NAPF ask 101 questions about new pension regulations
07/11/2014
The National Association of Pension Funds (NAPF) has called the new pension regulations into disrepute by releasing 101 questions about “unresolved issues” the pension reforms have posed.
The questions are based around the new pension regulations, which will be implemented in April and aim to increase savers flexibility. NAPF believe the Government has not given enough information to companies to help implement these changes, and believes people over the age of 55 will have a 12 month wait before they have full discretion over the use of retirement funds.
The NAPF represents 1,300 pension schemes that provide pensions for more than 17 million people in the UK and have more than £900bn of assets. They believe there is a “urgent need” for more clarity about what guidance will be provided for savers about to retire. Some experts think pension guidance is vital to ensure savers will not initially spend their personal pensions and end up relying too heavily on the state pension.
NAPF said:
"Next April will be a confusing time for those retiring.
"They may have heard about the new freedoms, but their own scheme may not yet have developed the systems to deliver all of these.

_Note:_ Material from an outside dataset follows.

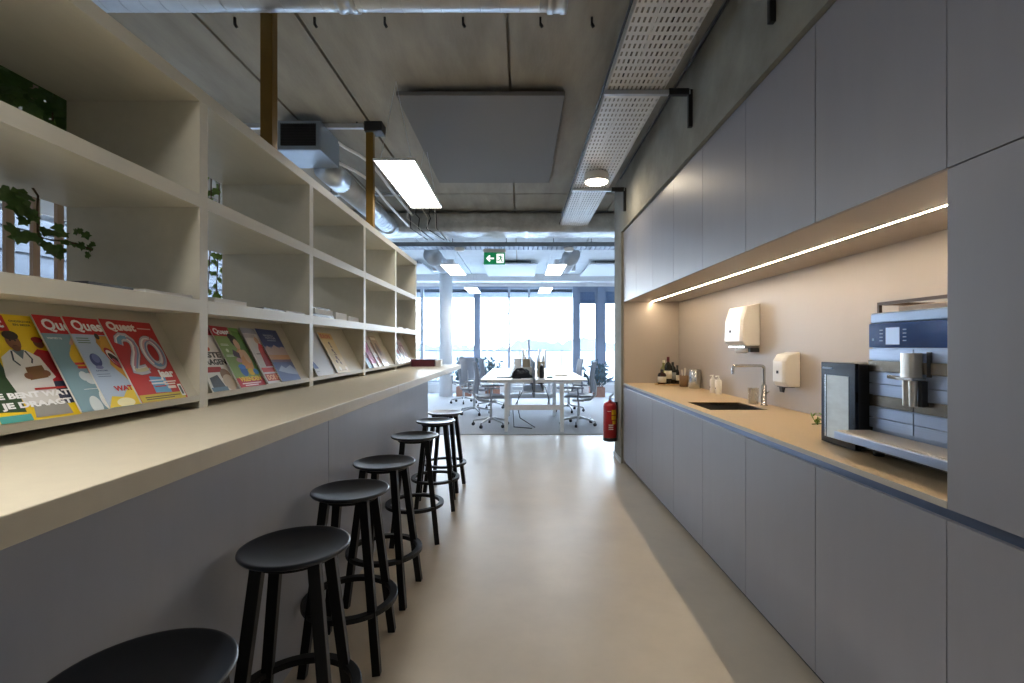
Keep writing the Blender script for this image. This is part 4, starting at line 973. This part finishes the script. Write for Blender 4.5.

"Some new products available on the market may carry risks and costs that are not immediately apparent to those retiring and some may only be accessible through a financial adviser, access to which could be costly for some."
The Treasury has insisted that the reforms are on track. A spokesperson said:
"These concerns are ill founded and border on scaremongering,
"Many of the questions raised have already been answered by command papers, draft regulations and legislation that is being considered by Parliament."